Lines Drawn and ornamentally inscribed on a White Silk Riband with which [...] the Editor was decorated [...] by the Baron and Baroness Von Sass, at their seat of Tadaiken, in the Duchy of Courland, on 21st November, 1790, [...].

Author: 
[William Tooke the younger (1777-1863)] [Russia; Russian; Bloomsbury Inns of Court Association; rifle clubs; George Bramwell; private printing; St Petersburg]
Publication details: 
Date and place not stated.
£250.00
SKU: 7310

12mo: 8 pp. Leaf dimensions 18 x 11.5 cm. Unbound. Stitched as issued. Good, on lightly-aged paper with foxing to first page. Complete: paginated [1] to 8, and with 'Finis.' at the end.
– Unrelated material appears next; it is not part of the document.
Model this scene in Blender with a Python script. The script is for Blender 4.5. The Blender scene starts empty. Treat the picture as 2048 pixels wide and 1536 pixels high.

The full title reads 'Lines | Drawn and ornamentally inscribed on a White Silk Riband with which, and many other complimentary tributes of the same description, the Editor was decorated at an entertainment given to him, and a large party of noble friends, by the Baron and Baroness Von Sass, at their seat of Tadaiken, in the Duchy of Courland, on 21st November, 1790, on his entering into the 14th year of his age.' (The Oxford DNB, taking its lead from Tooke's obituary in the Gentleman's Magazine, gives his birth date as 22 November 1777.) The four lines of French verse referred to in the title are ascribed to 'Louise Sass, 19 Nov., 1790.' Five pages describe the origin of the association of 'the Editor' (i.e. Tooke) with the 'noble family' of Sass, beginning in St. Petersburg, where Took's father, William Tooke the elder, 'the then Chaplain to the British Factory', 'was the delight and the ornament [...] of every social circle'. The account ends with a list of the 'guests and their families attending or invited on the occasion'. Followed by a short article (pp. 5-6) on the Bloomsbury Inns of Court Association, described as a 'Rifle-movement'. Tooke reproduces a letter to him by George Bramwell. The last two pages (7-8) reproduce a poem entitled 'M. M. M. | Lines by an Ancestor of the Editor in explanation of the above initials. | A key to the Hedgehog combatant and my motto Militia Mea Multiplex. M. M. M. | By George Tooke, Esq., of Popes, Herts'. Long footnote by William Tooke on the subject. An excessively scarce piece of 'Tookiana' (a phrase employed in Tooke's Gentleman's Magazine obituary): no copy listed in the British Library catalogue, on COPAC or on WorldCat.